Mais il y a un hic : les opposants du Likud sont plus désireux de se débarrasser de Netanyahu que de remplacer le Likud en tant que parti au pouvoir. Et cela crée une opportunité surprenante pour le parti. En retirant Netanyahu de l’équation, on débouche sur une grande partie de ce qui se trouve entre le Likud et une nette majorité à la Knesset pour gouverner. Un Likud désormais dirigé par un Yuli Edelstein, un Israel Katz ou un Gilad Erdan, ou tout autre dirigeant de premier plan, trouverait un Yisrael Beytenu extrêmement accommodant et un Parti travailliste encore plus sympathique (sans parler de la faction Telem des anciens Likoudniks de Kakhol lavan) désireux de s’assurer, pour eux-mêmes et pour leurs électeurs, les privilèges du pouvoir maintenant que la promesse de campagne d’évincer Netanyahu a été tenue.

Soudain, les intérêts d’un Likud fort de 36 sièges et d’un Netanyahu isolé divergent.

Le Premier ministre Benjamin Netanyahu (au centre) rencontre les chefs des partis de droite, après les élections israéliennes qui, une fois encore, semblent le laisser sans majorité claire, le 4 mars 2020. (Crédit : Yonatan Sindel/FLASH90)

Il est important de noter ici que le Likud n’agira pas, de son propre chef, en fonction de cet intérêt et n’écartera pas Netanyahu. Il a montré, surtout dans la course de lundi, que son Premier ministre a le soutien de la base du parti, et même de nombreux partisans de formations alliées comme Shas et Yamina.

Quelqu’un de l’extérieur, comme Gantz, devrait forcer la destitution – mais c’est le Likud qui profiterait probablement le plus de cette aubaine.

En d’autres termes, il est fort probable que le départ de Netanyahu rende Gantz insignifiant pour les partenaires dont il a besoin pour avoir une chance de remporter la première place.

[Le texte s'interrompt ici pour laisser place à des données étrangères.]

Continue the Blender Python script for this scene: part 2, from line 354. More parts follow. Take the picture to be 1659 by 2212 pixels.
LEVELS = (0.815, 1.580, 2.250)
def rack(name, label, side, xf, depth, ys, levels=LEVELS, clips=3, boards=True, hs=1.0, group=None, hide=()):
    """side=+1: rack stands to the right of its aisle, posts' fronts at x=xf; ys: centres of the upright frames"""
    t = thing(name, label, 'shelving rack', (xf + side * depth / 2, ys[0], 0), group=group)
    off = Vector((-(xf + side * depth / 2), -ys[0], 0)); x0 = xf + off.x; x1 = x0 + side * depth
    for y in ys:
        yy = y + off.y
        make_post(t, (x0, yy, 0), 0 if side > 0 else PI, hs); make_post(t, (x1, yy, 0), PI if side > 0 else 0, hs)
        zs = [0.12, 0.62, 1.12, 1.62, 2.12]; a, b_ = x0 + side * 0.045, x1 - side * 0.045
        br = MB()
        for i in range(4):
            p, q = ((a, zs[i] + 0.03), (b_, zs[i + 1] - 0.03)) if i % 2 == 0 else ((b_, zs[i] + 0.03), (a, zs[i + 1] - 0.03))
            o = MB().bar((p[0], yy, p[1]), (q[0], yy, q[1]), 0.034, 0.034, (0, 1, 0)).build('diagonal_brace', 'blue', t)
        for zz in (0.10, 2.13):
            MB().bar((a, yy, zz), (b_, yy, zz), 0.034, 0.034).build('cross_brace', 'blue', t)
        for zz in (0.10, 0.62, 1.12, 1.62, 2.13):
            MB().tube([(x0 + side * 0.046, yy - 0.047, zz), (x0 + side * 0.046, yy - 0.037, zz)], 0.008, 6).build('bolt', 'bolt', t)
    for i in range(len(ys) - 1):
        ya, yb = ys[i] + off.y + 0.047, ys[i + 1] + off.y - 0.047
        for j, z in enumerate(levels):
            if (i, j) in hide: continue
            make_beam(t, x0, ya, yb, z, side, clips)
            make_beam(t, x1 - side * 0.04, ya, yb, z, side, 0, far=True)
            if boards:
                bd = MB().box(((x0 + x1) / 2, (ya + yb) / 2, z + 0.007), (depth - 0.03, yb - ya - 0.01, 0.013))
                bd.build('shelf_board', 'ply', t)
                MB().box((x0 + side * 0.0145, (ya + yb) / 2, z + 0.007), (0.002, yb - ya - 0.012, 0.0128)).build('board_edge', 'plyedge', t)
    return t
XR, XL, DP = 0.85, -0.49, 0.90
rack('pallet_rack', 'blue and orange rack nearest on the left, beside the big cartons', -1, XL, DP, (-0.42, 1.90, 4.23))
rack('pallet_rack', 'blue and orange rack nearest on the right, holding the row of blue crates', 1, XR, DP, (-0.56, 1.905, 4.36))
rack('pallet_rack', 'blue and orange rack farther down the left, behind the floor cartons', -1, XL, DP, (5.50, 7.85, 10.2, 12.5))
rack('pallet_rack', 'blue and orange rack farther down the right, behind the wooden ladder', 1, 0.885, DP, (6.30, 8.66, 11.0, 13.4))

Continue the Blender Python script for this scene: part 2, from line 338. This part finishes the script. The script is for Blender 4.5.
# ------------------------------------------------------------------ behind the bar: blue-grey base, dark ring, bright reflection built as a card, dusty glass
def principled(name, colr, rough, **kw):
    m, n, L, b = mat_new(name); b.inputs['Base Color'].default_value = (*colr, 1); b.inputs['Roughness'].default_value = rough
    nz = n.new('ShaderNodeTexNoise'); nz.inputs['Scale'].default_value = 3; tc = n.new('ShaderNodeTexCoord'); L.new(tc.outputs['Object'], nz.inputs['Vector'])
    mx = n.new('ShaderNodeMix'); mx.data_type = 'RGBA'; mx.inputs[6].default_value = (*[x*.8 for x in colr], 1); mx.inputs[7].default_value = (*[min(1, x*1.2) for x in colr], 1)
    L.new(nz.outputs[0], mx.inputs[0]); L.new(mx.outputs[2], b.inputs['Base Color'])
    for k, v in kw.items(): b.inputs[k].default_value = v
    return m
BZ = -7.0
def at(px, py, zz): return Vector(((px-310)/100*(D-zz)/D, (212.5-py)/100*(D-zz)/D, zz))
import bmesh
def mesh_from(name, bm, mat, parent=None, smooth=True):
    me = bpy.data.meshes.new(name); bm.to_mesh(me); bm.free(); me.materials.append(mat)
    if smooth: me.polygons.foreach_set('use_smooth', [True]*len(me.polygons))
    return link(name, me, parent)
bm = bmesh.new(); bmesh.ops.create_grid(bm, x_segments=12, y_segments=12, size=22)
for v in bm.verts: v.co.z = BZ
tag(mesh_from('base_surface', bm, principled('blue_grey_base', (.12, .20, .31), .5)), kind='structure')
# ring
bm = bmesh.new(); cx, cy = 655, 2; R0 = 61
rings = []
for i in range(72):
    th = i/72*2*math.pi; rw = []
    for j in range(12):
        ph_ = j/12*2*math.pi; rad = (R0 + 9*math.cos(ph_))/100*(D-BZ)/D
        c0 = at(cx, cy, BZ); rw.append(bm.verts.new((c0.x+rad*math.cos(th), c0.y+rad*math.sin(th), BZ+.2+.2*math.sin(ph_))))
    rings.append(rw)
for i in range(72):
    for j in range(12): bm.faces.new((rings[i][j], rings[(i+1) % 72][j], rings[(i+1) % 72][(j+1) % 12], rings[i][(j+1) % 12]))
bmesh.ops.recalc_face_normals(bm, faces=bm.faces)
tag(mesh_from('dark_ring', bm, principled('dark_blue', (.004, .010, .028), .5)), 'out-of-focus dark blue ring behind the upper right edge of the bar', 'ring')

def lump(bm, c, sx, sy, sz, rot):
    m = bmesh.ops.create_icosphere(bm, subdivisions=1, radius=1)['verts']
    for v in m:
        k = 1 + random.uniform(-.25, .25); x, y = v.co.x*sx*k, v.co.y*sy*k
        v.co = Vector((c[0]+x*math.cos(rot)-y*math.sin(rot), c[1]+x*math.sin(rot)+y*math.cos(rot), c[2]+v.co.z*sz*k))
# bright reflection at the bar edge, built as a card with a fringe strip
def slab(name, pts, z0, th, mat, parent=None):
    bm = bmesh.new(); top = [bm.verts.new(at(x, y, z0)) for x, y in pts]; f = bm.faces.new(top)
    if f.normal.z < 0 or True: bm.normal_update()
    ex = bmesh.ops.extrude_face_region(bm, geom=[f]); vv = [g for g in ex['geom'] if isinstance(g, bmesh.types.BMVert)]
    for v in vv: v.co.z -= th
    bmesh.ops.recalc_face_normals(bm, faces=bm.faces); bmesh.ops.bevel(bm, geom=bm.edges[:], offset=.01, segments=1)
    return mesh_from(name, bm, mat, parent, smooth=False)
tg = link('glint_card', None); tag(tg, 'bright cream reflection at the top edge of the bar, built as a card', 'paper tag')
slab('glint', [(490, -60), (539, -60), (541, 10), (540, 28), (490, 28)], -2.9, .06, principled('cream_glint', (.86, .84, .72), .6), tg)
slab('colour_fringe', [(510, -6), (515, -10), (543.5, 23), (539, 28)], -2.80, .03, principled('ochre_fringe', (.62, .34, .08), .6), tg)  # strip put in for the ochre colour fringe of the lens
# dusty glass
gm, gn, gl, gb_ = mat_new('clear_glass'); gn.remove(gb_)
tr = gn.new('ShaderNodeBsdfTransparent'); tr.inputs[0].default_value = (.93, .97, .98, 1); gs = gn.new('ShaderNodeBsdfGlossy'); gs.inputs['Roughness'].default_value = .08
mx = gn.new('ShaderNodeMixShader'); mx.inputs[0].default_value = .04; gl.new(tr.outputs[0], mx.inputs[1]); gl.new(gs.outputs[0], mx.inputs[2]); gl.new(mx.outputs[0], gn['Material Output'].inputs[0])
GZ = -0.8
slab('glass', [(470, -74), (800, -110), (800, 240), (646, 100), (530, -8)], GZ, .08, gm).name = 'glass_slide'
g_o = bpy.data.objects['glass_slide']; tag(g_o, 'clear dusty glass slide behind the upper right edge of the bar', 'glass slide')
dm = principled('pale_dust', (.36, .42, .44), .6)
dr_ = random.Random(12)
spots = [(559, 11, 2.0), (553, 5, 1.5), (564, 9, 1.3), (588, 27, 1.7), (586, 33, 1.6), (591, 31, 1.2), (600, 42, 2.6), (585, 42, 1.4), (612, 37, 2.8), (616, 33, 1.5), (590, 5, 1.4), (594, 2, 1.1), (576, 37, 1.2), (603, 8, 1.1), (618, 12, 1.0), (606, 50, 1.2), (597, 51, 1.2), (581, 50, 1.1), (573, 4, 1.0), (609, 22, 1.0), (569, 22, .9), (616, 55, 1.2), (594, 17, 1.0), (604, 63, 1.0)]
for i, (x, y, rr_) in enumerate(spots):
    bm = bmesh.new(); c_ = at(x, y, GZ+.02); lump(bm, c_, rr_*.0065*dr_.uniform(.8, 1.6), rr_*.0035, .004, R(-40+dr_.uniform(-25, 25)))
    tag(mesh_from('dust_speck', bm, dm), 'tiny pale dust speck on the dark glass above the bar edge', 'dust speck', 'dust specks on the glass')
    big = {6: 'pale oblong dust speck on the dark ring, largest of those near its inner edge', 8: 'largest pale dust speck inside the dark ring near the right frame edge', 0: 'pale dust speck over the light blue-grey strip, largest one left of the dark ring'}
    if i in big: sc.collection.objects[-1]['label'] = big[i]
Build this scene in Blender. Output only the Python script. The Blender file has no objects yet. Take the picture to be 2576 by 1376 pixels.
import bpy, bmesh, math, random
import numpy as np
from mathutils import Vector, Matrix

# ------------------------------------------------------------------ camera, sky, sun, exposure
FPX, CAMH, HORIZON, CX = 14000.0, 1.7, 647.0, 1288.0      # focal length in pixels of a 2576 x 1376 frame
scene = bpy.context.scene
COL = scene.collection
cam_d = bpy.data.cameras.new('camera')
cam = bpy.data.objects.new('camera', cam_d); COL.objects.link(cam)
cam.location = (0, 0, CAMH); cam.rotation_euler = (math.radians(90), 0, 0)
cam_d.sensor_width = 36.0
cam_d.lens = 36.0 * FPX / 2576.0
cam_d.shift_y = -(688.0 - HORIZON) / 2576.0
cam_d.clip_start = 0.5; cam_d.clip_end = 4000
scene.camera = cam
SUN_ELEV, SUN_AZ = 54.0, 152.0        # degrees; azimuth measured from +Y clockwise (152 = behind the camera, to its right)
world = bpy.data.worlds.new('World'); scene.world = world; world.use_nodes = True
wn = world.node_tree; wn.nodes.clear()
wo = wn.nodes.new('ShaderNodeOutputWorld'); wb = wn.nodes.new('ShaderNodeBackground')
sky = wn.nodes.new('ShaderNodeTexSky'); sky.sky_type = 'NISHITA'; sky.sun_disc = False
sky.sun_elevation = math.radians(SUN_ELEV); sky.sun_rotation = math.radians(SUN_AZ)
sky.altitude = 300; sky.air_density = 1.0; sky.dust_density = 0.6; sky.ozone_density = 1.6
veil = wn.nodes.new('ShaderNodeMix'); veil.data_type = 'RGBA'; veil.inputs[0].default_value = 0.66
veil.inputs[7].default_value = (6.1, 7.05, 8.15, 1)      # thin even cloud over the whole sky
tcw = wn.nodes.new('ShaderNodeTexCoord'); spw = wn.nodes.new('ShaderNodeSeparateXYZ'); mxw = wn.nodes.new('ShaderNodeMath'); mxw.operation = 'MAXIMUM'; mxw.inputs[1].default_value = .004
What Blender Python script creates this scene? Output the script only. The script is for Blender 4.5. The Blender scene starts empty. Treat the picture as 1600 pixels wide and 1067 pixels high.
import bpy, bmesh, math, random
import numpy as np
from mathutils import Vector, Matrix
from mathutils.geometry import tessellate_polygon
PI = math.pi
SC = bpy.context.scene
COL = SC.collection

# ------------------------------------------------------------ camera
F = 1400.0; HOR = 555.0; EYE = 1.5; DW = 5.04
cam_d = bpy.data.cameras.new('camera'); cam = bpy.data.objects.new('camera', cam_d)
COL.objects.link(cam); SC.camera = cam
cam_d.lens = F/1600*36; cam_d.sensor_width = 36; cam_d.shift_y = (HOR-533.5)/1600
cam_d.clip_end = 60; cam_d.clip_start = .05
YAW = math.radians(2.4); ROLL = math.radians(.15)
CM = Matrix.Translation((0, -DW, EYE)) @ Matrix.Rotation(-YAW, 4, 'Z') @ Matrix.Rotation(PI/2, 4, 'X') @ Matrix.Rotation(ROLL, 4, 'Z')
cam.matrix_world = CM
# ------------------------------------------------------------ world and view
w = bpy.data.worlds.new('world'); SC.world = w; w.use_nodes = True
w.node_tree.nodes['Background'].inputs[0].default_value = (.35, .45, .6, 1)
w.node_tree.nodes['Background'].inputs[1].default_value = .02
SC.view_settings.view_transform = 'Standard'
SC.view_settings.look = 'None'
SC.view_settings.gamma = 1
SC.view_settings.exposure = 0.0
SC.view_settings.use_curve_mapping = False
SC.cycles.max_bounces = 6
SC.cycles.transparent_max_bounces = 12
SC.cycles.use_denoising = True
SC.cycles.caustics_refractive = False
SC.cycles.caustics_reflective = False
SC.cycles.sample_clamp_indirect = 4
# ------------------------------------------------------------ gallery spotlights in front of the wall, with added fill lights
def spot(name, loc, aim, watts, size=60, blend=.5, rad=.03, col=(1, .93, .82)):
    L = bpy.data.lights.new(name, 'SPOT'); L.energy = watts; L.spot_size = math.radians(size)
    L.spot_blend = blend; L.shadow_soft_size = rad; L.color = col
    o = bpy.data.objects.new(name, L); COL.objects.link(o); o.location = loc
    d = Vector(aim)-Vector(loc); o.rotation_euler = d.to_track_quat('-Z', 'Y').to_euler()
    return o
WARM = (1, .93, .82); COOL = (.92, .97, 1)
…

C’est un piège amer et ironique. Gantz, l’architecte et l’artisan de la fin du règne de Netanyahu, l’éleveur étonnamment prospère des nombreux chats qui composent la coalition Kakhol lavan, un homme qui a reconstruit pour une durée encore inconnue une identité politique de centre-gauche longtemps dormante, peut être rendu sans intérêt par son succès même.

Même un gouvernement d’unité pourrait aller au-delà de sa portée. Pourquoi le Likud partagerait-il le pouvoir avec un Gantz de 33 sièges alors qu’il pourrait monopoliser les postes de direction au sein d’une coalition sans doute plus stable avec les nombreux partenaires nouvellement disponibles et beaucoup plus petits ?

Gantz est maintenant à deux doigts de renverser Netanyahu – mais il a besoin de lui comme cible pour maintenir sa position d’alternative à Netanyahu.